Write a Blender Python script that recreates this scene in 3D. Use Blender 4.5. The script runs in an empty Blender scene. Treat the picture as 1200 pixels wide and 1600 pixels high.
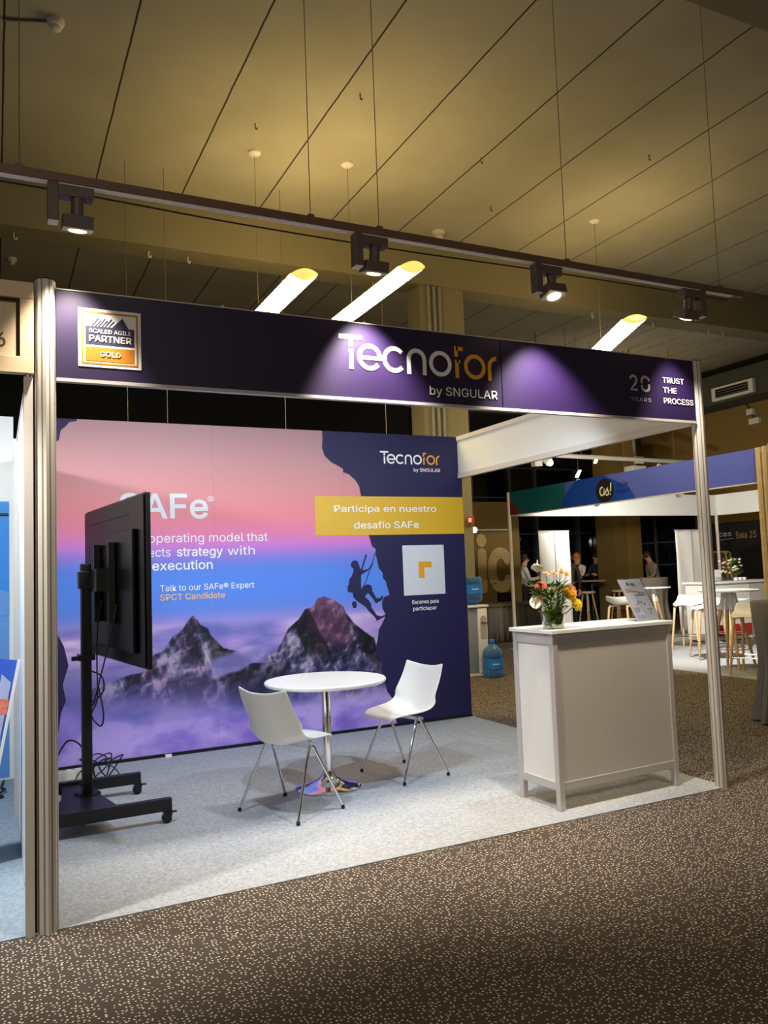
import bpy, bmesh, math, random
import numpy as np
from mathutils import Vector, Matrix
R_ = math.radians
PI = math.pi
scene = bpy.context.scene
COL = scene.collection
rnd = random.Random(7)

# ------------------------------------------------------------------ camera
cam_d = bpy.data.cameras.new('camera')
cam = bpy.data.objects.new('camera', cam_d)
COL.objects.link(cam)
YAW, PITCH, ROLL = 0.455481909, 0.0729888444, -0.0361388287
cy, sy, cp, sp = math.cos(YAW), math.sin(YAW), math.cos(PITCH), math.sin(PITCH)
fw = Vector((sy * cp, cy * cp, sp))
rt = Vector((cy, -sy, 0))
up = rt.cross(fw)
cr, sr = math.cos(ROLL), math.sin(ROLL)
rt2 = cr * rt + sr * up
up2 = -sr * rt + cr * up
mw = Matrix((rt2, up2, -fw)).transposed().to_4x4()
mw.translation = Vector((-0.2502, -3.8323, 1.4874))
cam.matrix_world = mw
cam_d.sensor_fit = 'VERTICAL'
cam_d.sensor_height = 24.0
cam_d.lens = 1245.72 / 1600 * 24.0
cam_d.clip_start = 0.05
cam_d.clip_end = 100
scene.camera = cam

# ------------------------------------------------------------------ world + exposure
scene.view_settings.view_transform = 'Standard'
scene.view_settings.look = 'None'
scene.view_settings.gamma = 1
scene.view_settings.use_curve_mapping = False
scene.view_settings.exposure = 0.0
w = bpy.data.worlds.new('hall_ambient')
scene.world = w
w.use_nodes = True
w.node_tree.nodes['Background'].inputs[0].default_value = (1.0, 0.86, 0.62, 1)
w.node_tree.nodes['Background'].inputs[1].default_value = 0.085

WARM = (1.0, 0.87, 0.70)
COOL = (0.80, 0.90, 1.0)
LIGHTS = dict(track=230, booth=150, agile=160, left=260)
PENDANT = 60.0

def lamp(name, typ, loc, aim, energy, color, size=0.06, spot=70, blend=0.5):
    d = bpy.data.lights.new(name, typ)
    d.energy = energy
    d.color = color
    if typ == 'SPOT':
        d.spot_size = R_(spot); d.spot_blend = blend; d.shadow_soft_size = size
    elif typ == 'POINT':
        d.shadow_soft_size = size
    elif typ == 'AREA':
        d.size = size
    o = bpy.data.objects.new(name, d)
    COL.objects.link(o)
    o.location = loc
    if aim is not None:
        v = Vector(aim) - Vector(loc)
        o.rotation_euler = v.to_track_quat('-Z', 'Y').to_euler()
    return o

# ------------------------------------------------------------------ materials
def lin(c):
    out = []
    for v in c[:3]:
        v = v / 255.0
        out.append(v / 12.92 if v <= 0.04045 else ((v + 0.055) / 1.055) ** 2.4)
    return tuple(out) + (1.0,)

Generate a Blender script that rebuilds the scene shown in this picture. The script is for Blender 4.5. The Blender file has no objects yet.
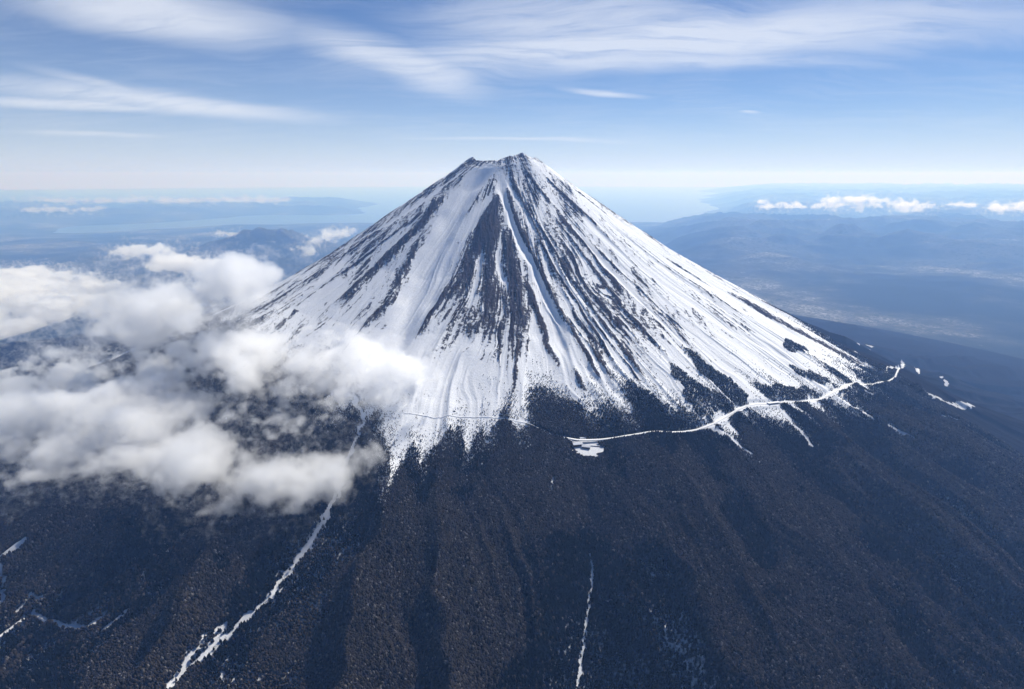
import bpy, math, time
import numpy as np
T0 = time.time()
R_ = math.radians
scene = bpy.context.scene

# ------------------------------------------------------------------ camera, sky, sun, exposure
FOC, PITCH, HC = 600.0, math.atan(169.5 / 600.0), 3590.0
cam_d = bpy.data.cameras.new('camera')
cam_d.sensor_width = 36.0
cam_d.lens = 36.0 * FOC / 1024.0
cam_d.clip_start, cam_d.clip_end = 1.0, 600000.0
cam = bpy.data.objects.new('camera', cam_d)
scene.collection.objects.link(cam)
cam.location = (0, 0, HC)
cam.rotation_euler = (math.pi / 2 - PITCH, 0, 0)
scene.camera = cam

SUN_AZ, SUN_EL = R_(36), R_(42)          # azimuth measured from the view direction (+Y) to the right
world = bpy.data.worlds.new('World')
scene.world = world
world.use_nodes = True
wn, wl = world.node_tree.nodes, world.node_tree.links
wn.clear()
SKY_STRENGTH = 0.062
SUN_STRENGTH = 5.0
EXPOSURE = 0.32
HAZE_DENSITY = 3.5e-5

sun_d = bpy.data.lights.new('sun', 'SUN')
sun_d.energy, sun_d.angle, sun_d.color = SUN_STRENGTH, R_(0.5), (1.0, 0.985, 0.96)
sun = bpy.data.objects.new('sun', sun_d)
scene.collection.objects.link(sun)
sun.location = (0, 0, 9000)
sun.rotation_euler = (math.pi / 2 - SUN_EL, 0, math.pi - SUN_AZ)

scene.view_settings.view_transform = 'Standard'
scene.view_settings.look = 'None'
scene.view_settings.gamma = 1.0
scene.view_settings.use_curve_mapping = False
scene.view_settings.exposure = EXPOSURE
scene.render.engine = 'CYCLES'
cy = scene.cycles
cy.use_denoising = True
cy.max_bounces = 14
cy.volume_bounces = 14
cy.diffuse_bounces = 3
cy.transparent_max_bounces = 16
cy.volume_step_rate = 1.6
cy.volume_max_steps = 512

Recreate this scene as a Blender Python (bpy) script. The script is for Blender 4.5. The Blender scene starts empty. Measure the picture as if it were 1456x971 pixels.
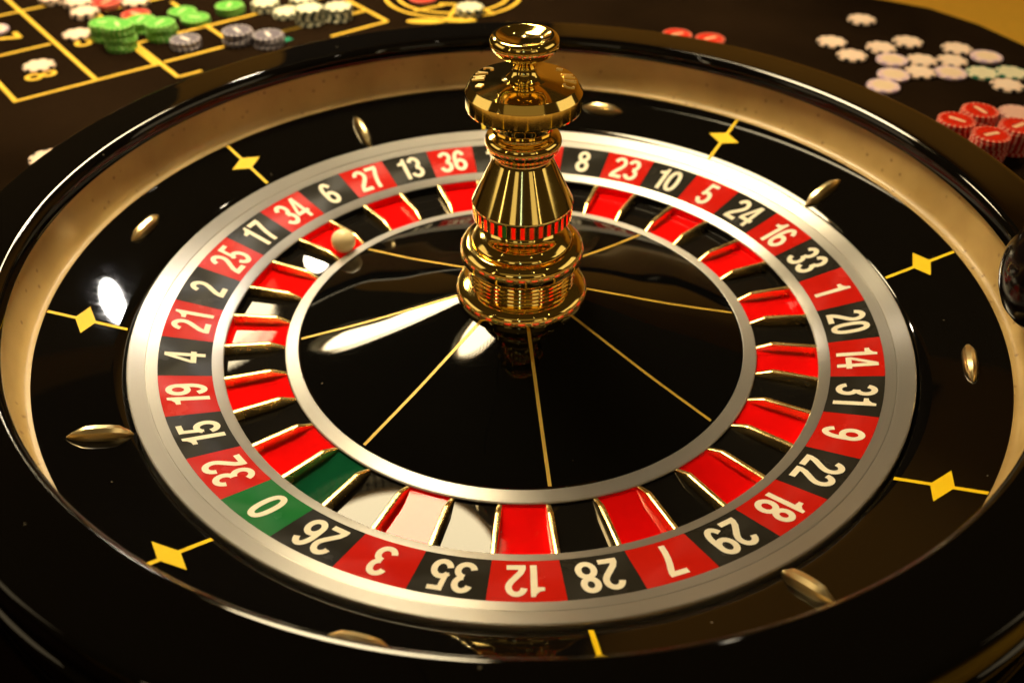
import bpy, bmesh, math, random
from mathutils import Matrix, Vector

S = 1.4                      # one drawing unit of the wheel in metres
sc = bpy.context.scene
COL = sc.collection
rad = math.radians
PI = math.pi
rng = random.Random(7)

# ------------------------------------------------------------------ camera
cam_d = bpy.data.cameras.new('camera')
cam_d.sensor_width = 36.0
cam_d.lens = 33.665
cam_d.clip_start = 0.01
cam_d.clip_end = 60
cam_d.dof.use_dof = True
cam_d.dof.focus_distance = 0.475 * S
cam_d.dof.aperture_fstop = 5.0
cam = bpy.data.objects.new('camera', cam_d)
COL.objects.link(cam)
cam.matrix_world = (Matrix.Translation(Vector((-0.005028, -0.438619, 0.330390)) * S)
                    @ Matrix.Rotation(0.890799, 4, 'X') @ Matrix.Rotation(0.0065275, 4, 'Z'))
sc.camera = cam

# ------------------------------------------------------------------ world, lights, exposure
world = bpy.data.worlds.new('World')
sc.world = world
world.use_nodes = True
bg = world.node_tree.nodes['Background']
bg.inputs[0].default_value = (1.0, 0.60, 0.18, 1)
bg.inputs[1].default_value = 0.032
sc.view_settings.view_transform = 'Standard'
sc.view_settings.look = 'None'
sc.view_settings.gamma = 1.0
sc.view_settings.exposure = 0.0
sc.view_settings.use_curve_mapping = False
sc.render.engine = 'CYCLES'
sc.cycles.use_denoising = True
sc.cycles.max_bounces = 10
sc.cycles.glossy_bounces = 8
sc.cycles.sample_clamp_indirect = 80.0
sc.cycles.blur_glossy = 0.0


def area_light(name, loc, target, size, power, color, size_y=None):
    d = bpy.data.lights.new(name, 'AREA')
    d.shape = 'RECTANGLE' if size_y else 'DISK'
    d.size = size * S
    if size_y:
        d.size_y = size_y * S
    d.energy = power
    d.color = color
    o = bpy.data.objects.new(name, d)
    COL.objects.link(o)
    o.location = Vector(loc) * S
    v = (Vector(target) - Vector(loc)) * S
    o.rotation_euler = v.to_track_quat('-Z', 'Y').to_euler()
    return o


LAMP_L = 42.0                 # radiance of the pendant lamps' diffusers
LAMP_C = (1.0, 0.81, 0.48)
WARM = (1.0, 0.84, 0.60)
# small ceiling spots of the room
for (x, y, z, size, p) in [(-0.95, -0.55, 1.45, 0.03, 0.25), (0.85, -0.35, 1.45, 0.03, 0.25), (0.42, 0.98, 1.45, 0.03, 0.5),
                           (-0.15, -1.25, 1.45, 0.03, 0.12), (0.45, -0.75, 1.45, 0.03, 0.15), (-0.572, 1.86, 1.2, 0.06, 5.0)]:
    area_light('ceiling_spot', (x, y, z), (x * 0.2, y * 0.2, 0), size, p, WARM)
# narrow-beam spot that glances off the left of the bowl
bl = area_light('beam_spot', (0.019, 1.63, 1.4), (-0.24, -0.03, 0), 0.05, 0.06, (1.0, 0.94, 0.86), 0.15)
bl.data.spread = rad(14)
bl.data.shape = 'ELLIPSE'
# added broad, dim panel behind the photographer, mirrored amber in the disc bevel
area_light('amber_panel', (0, -1.7, 1.42), (0, 0, 0.1), 3.0, 2.0, (1.0, 0.70, 0.28), 0.6)
# added warm panels behind and beside the photographer, mirrored in the turret gold
for (x, y, z, w, h, p) in [(-1.6, -1.3, 0.75, 0.07, 0.7, 1.4), (1.25, -1.5, 0.75, 0.05, 0.7, 0.7), (2.1, 0.1, 0.85, 1.5, 0.9, 8.0), (-2.1, 0.1, 0.85, 1.5, 0.9, 8.0), (-0.75, -1.9, 0.75, 0.42, 0.6, 1.2), (1.0, -1.9, 0.7, 0.45, 0.5, 1.0)]:
    area_light('fill_panel', (x, y, z), (0, 0, 0.1), w, p, (1.0, 0.78, 0.45), h)
# added small spots that brighten the amber wall and the floor before it
for x in (-0.75, 0.5, 1.5, 2.4):
    d = bpy.data.lights.new('wall_fill_spot', 'SPOT')
    d.energy = 30; d.spot_size = rad(110); d.spot_blend = 0.8; d.shadow_soft_size = 0.03; d.color = (1.0, 0.80, 0.5)
    o = bpy.data.objects.new('wall_fill_spot', d); COL.objects.link(o)
    o.location = Vector((x, 1.35, 1.5)) * S
    o.rotation_euler = Vector((0, 0.28, -1.0)).to_track_quat('-Z', 'Y').to_euler()
# pale screen behind the photographer
area_light('screen_glow', (-0.12, -2.1, 0.85), (0, 0, 0.05), 0.04, 0.7, (0.62, 0.82, 1.0), 0.5)


# ------------------------------------------------------------------ materials
def new_mat(name):
    m = bpy.data.materials.new(name)
    m.use_nodes = True
    return m, m.node_tree.nodes, m.node_tree.links, m.node_tree.nodes['Principled BSDF']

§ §

(Problem to work on):
Pictures should be left out. Retype only the run of lines from the line containing "Recreate this scene" to the line containing "sc.cycles.blur_glossy = 0.0", inclusive.

(Completed exercise):
Recreate this scene as a Blender Python (bpy) script. The script is for Blender 4.5. The Blender scene starts empty. Measure the picture as if it were 1456x971 pixels.
import bpy, bmesh, math, random
from mathutils import Matrix, Vector

S = 1.4                      # one drawing unit of the wheel in metres
sc = bpy.context.scene
COL = sc.collection
rad = math.radians
PI = math.pi
rng = random.Random(7)

# ------------------------------------------------------------------ camera
cam_d = bpy.data.cameras.new('camera')
cam_d.sensor_width = 36.0
cam_d.lens = 33.665
cam_d.clip_start = 0.01
cam_d.clip_end = 60
cam_d.dof.use_dof = True
cam_d.dof.focus_distance = 0.475 * S
cam_d.dof.aperture_fstop = 5.0
cam = bpy.data.objects.new('camera', cam_d)
COL.objects.link(cam)
cam.matrix_world = (Matrix.Translation(Vector((-0.005028, -0.438619, 0.330390)) * S)
                    @ Matrix.Rotation(0.890799, 4, 'X') @ Matrix.Rotation(0.0065275, 4, 'Z'))
sc.camera = cam

# ------------------------------------------------------------------ world, lights, exposure
world = bpy.data.worlds.new('World')
sc.world = world
world.use_nodes = True
bg = world.node_tree.nodes['Background']
bg.inputs[0].default_value = (1.0, 0.60, 0.18, 1)
bg.inputs[1].default_value = 0.032
sc.view_settings.view_transform = 'Standard'
sc.view_settings.look = 'None'
sc.view_settings.gamma = 1.0
sc.view_settings.exposure = 0.0
sc.view_settings.use_curve_mapping = False
sc.render.engine = 'CYCLES'
sc.cycles.use_denoising = True
sc.cycles.max_bounces = 10
sc.cycles.glossy_bounces = 8
sc.cycles.sample_clamp_indirect = 80.0
sc.cycles.blur_glossy = 0.0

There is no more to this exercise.